09 10

30 October 2009

Article: In Defense of Memorization


The music of the verse was as entrancing to [my daughter] as to any grown-up. Without knowing it, a child who has learned a scrap of verse has been drawn into the civilizing interplay of music and language, rhythm and sound, melody and words—just as educational theory as far back as ancient Greece posits, according to Werner Jaeger in his classic account of Greek education, Paideia.

From The Cat in the Hat on up, verse teaches children something about the patterns and relationships that bind together the words of which it is composed. Poetry sets up an abstract system of order and harmony; the rhythm and the rhyme scheme are logical structures that a child can comprehend even before he understands the words themselves, just as he can grasp the rhythmic and harmonic relations of a piece of music.

What the child discovers, in other words, is not only aesthetically pleasing, but important to cognitive development. Classic verse teaches children an enormous amount about order, measure, proportion, correspondence, balance, symmetry, agreement, temporal relation (tense), and contingent possibility (mood). Mastering these concepts involves the most fundamental kind of learning, for these are the basic categories of thought and the framework in which we organize sensory experience. Kids need to become familiar with them not only through exercises in recitation and memorization, but also, as they proceed to the later grades, by construing, analyzing, and diagramming particular verses. In The Idea of a University, John Henry Newman called this close study of language “a discipline in accuracy of mind,” a “first step in intellectual training” that impresses on young minds notions of “method, order, principle, and system; of rule and exception, of richness and harmony.” And of course memorization is a kind of exercise that strengthens the powers of the mind, just as physical exercise strengthens those of the body.

Read more...




This article is beautifully written, and I love what they have to say. I can say that the little bit of memory work Monkey has done has been surprisingly successful - he knows bits of "Who Has Seen the Wind" after only a few readings, and he's doing well with the scripture memorization we ask him to do, which seems like a lot of memorizing for such a little guy! For me, I was just amazed when I started doing memory work: not only was I able to memorize, but it made my brain work better all the time, I remembered more of everything, not just the verses that I had set myself to remember. No more Mommy-brain for me! My memory box takes care of that for me.

2 comments:

Jessica said...

Interesting article.
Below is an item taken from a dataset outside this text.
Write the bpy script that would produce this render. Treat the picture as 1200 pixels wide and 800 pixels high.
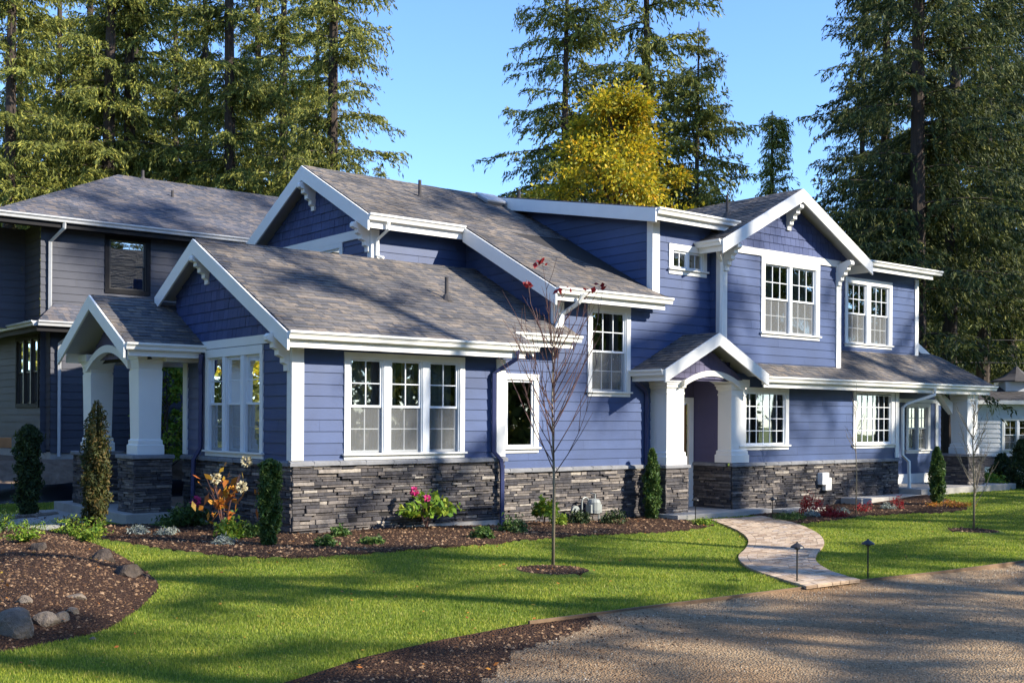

I wonder how these ideas play out with one who is deaf (as my daughter is). We are attempting to memorize The Pledge of Allegiance right now. And, I would love for her to memorize the Articles of Faith.

P.S. Thank you for your canning comments on my blog. I will be sure to use the hot water bath in the future. :)

Ritsumei said...

Hello! I'm so glad that you found my comments useful: I always feel a little nervous saying things, but it would be awful to find someday that something bad happened that would have been prevented had I mentioned canning safety!

I would guess that memorizing would work just fine with a deaf child. Is ASL her first language? I studied with an interpreter in high school, and it seems like she told me that some Deaf kids in Hearing families have a hard time fully learning a language, and this can cause problems for them in all sorts of ways. I would think that it would be useful for the same reasons as for hearing children, plus more: if you learn it in ASL then it's all the good things the article talks about, in what I would guess is her native language. If you learn it in signed/written English then you're getting those benefits in a second language... all I see is win-win scenarios for memorizing with a Deaf child! Is there a sign edition of the Doctrine and Covenants? You could get the "proper" way to sign it from there and have her memorize that. Good luck!